Data shown —

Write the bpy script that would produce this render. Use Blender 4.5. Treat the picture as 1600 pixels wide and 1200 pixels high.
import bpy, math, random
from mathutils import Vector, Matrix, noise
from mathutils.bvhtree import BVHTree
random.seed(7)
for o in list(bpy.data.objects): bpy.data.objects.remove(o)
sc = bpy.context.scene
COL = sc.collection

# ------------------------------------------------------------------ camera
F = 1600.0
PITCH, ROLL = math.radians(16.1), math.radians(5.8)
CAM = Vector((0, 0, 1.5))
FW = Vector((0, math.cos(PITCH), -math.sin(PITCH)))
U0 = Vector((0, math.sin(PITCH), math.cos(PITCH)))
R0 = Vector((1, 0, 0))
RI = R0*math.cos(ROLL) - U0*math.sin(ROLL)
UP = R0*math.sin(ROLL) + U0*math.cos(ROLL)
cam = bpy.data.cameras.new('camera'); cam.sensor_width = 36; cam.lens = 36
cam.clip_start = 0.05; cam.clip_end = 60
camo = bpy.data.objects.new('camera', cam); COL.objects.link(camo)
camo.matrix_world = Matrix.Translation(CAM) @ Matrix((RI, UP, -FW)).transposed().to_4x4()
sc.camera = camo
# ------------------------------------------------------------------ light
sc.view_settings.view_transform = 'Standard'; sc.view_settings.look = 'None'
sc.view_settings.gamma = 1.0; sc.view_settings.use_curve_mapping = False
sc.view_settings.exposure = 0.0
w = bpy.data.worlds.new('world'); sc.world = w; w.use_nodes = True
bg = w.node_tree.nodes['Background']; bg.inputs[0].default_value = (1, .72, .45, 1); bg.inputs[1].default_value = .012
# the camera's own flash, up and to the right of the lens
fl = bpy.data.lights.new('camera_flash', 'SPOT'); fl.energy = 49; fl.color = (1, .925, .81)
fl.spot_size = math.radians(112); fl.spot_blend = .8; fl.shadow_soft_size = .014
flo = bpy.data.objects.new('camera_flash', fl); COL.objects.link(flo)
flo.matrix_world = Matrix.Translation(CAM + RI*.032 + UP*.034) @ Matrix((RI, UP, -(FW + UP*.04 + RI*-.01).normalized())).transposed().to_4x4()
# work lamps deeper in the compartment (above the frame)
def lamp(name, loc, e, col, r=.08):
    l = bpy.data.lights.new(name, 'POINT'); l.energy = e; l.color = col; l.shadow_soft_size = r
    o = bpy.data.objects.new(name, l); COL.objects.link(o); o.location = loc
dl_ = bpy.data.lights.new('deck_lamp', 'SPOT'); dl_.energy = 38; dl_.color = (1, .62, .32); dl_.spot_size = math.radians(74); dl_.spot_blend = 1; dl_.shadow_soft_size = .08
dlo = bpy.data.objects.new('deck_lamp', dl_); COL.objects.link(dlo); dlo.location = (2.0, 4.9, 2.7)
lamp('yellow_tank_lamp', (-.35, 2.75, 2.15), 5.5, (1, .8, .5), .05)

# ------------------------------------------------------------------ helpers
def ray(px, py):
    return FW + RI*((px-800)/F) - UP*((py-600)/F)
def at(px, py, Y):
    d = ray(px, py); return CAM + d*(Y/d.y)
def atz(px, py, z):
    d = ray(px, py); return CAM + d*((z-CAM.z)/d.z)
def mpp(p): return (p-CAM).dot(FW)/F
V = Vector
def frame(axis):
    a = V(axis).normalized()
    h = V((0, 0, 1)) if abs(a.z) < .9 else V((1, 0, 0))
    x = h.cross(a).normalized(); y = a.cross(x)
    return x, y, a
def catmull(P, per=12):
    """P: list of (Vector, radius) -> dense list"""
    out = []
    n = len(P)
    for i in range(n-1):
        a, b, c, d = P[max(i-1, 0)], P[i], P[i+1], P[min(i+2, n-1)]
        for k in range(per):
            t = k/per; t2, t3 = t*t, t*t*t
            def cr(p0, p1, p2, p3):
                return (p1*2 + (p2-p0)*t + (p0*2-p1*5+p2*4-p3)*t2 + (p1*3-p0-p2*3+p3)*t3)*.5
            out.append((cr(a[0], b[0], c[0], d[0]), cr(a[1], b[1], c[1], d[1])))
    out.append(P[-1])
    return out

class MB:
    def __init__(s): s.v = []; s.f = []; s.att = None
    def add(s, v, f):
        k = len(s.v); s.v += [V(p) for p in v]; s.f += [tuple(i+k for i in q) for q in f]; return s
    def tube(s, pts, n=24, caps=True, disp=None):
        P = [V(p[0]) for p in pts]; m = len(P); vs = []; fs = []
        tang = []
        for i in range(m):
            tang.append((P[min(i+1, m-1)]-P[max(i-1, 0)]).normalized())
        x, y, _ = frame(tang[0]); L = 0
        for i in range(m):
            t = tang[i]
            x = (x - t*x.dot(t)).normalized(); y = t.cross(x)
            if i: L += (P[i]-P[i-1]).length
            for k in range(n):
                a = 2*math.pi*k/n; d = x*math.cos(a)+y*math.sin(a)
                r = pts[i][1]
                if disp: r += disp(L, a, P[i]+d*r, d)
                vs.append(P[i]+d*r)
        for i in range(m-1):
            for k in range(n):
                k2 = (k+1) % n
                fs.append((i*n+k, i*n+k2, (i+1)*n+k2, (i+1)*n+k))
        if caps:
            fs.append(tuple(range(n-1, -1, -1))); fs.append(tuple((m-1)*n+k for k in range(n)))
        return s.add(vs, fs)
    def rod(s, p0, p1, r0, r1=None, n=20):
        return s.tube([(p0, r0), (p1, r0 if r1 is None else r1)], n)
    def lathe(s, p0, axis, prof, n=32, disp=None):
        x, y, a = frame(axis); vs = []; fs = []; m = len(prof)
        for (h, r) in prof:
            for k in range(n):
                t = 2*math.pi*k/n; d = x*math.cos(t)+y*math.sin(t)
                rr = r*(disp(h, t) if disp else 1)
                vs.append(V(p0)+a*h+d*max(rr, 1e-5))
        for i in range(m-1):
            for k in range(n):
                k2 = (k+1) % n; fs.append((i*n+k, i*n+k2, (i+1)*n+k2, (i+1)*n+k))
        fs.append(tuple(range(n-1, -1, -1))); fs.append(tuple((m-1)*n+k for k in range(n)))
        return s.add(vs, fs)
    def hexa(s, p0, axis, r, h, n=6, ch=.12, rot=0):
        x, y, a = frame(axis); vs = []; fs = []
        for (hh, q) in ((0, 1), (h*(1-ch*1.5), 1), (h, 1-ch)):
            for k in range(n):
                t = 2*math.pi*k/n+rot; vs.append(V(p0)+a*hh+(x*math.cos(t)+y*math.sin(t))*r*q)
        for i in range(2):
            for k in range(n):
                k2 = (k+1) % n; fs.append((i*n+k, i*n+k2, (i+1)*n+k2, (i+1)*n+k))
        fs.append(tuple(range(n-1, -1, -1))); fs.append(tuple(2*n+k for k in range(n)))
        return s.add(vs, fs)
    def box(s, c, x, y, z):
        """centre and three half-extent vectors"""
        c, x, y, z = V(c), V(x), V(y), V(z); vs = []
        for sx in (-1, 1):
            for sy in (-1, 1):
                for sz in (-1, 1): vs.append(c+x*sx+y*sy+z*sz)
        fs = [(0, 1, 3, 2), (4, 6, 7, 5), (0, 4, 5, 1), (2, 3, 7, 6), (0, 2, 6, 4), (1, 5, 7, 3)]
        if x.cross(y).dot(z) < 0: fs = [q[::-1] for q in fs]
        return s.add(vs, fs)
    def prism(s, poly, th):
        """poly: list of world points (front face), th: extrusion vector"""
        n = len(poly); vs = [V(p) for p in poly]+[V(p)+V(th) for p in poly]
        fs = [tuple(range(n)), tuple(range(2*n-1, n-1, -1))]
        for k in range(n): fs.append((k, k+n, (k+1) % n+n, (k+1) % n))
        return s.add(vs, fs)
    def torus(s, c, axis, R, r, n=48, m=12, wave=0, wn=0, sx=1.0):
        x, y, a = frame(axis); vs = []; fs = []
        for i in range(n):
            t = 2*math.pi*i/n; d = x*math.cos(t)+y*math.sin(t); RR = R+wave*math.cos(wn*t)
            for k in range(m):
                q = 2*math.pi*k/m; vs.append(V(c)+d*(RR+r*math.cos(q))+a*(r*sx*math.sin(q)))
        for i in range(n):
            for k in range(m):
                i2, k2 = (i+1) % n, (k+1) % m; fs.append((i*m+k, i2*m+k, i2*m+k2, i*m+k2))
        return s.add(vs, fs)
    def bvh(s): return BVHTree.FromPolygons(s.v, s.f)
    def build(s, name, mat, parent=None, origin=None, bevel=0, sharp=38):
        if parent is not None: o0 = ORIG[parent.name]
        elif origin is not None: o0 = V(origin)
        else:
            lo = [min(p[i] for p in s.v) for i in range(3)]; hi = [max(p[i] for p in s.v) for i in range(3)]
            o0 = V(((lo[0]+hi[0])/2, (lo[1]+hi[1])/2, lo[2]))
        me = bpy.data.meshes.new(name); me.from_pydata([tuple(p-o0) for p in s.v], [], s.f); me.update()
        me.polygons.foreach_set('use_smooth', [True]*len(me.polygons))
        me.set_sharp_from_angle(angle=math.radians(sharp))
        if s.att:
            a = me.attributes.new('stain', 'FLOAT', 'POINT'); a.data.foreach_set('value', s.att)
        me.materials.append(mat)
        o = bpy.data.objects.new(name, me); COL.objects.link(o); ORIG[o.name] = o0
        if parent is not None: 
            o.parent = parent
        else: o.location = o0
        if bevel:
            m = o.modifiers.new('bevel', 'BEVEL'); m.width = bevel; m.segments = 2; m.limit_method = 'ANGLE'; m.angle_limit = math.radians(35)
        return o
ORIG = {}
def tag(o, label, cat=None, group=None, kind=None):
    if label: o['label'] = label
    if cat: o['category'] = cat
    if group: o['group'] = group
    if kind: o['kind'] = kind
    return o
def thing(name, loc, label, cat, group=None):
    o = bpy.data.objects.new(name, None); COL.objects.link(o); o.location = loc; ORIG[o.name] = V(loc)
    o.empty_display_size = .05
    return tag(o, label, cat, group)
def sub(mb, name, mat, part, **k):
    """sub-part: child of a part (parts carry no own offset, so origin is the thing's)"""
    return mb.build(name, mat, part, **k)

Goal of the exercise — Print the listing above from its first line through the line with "COL = sc.collection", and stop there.

Full solution —
Write the bpy script that would produce this render. Use Blender 4.5. Treat the picture as 1600 pixels wide and 1200 pixels high.
import bpy, math, random
from mathutils import Vector, Matrix, noise
from mathutils.bvhtree import BVHTree
random.seed(7)
for o in list(bpy.data.objects): bpy.data.objects.remove(o)
sc = bpy.context.scene
COL = sc.collection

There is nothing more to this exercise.